Okay after the intended pun.......Don't you think that both the South koreans and Japanese will have to re-define themselves in a post 90's China reality, without Unkal Sam suckling them ?....China is reasserting itself on a daily basis! :)

I think with the Chinese now on the verge of being the most dynamic, largest and most powerful economy in the East, Both the South Koreans and the Japanese will have to fend for themselves, as our economy will not be capable to sustain these current global deployments or power projections anymore.

P.S. The Japanese are already pumping in billions of dollars into our ailing economy to artificially maintain the dollars value against the Euro and the increasingly menacing yuan. INMO once the EU is firmly estabilished and the EU reasserts itself as a new entity ( rivalling the U.S. economy in size and export potential) we'll have a lot more competition to worry about. And as the article rightfully predicts that the geo-strategic realities of that happening are already taking place, as large U.S. Military bases in the heart of europe are winding down, packing up and shipping out to either eastern europe, or to the new war in the middle east. :)

Donnie
05 Nov 04,, 02:43
How humourous are they Donnie

your right, its more like irony


Okay after the intended pun.......Don't you think that both the South koreans and Japanese will have to re-define themselves in a post 90's China reality, without Unkal Sam suckling them ?....China is reasserting itself on a daily basis! :)

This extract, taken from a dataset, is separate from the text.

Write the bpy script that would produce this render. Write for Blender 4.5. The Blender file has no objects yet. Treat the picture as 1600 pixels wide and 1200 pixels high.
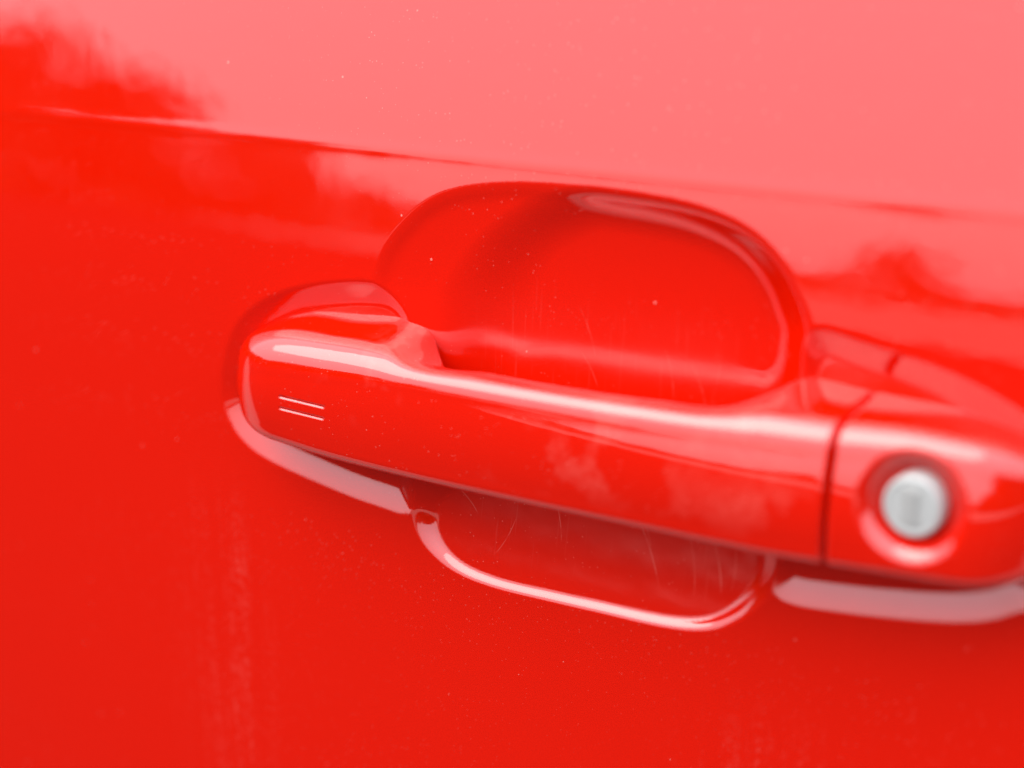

absolutly, but it will bring about anti - american sentiment, either way.


I think with the Chinese now on the verge of being the most dynamic, largest and most powerful economy in the East, Both the South Koreans and the Japanese will have to fend for themselves, as our economy will not be capable to sustain these current global deployments or power projections anymore.

i think china is still a little farther away than the verge, but they will be something to condend with.


P.S. The Japanese are already pumping in billions of dollars into our ailing economy to artificially maintain the dollars value against the Euro and the increasingly menacing yuan. INMO once the EU is firmly estabilished and the EU reasserts itself as a new entity ( rivalling the U.S. economy in size and export potential) we'll have a lot more competition to worry about. And as the article rightfully predicts that the geo-strategic realities of that happening are already taking place, as large U.S. Military bases in the heart of europe are winding down, packing up and shipping out to either eastern europe, or to the new war in the middle east. :)

yes we all know about japan helping to prop the dollar, its in thier best interest to do so right now. as i said, the article was interesting, wasnt really picking it apart, only mentioning the fact that the US is often stuck between policies.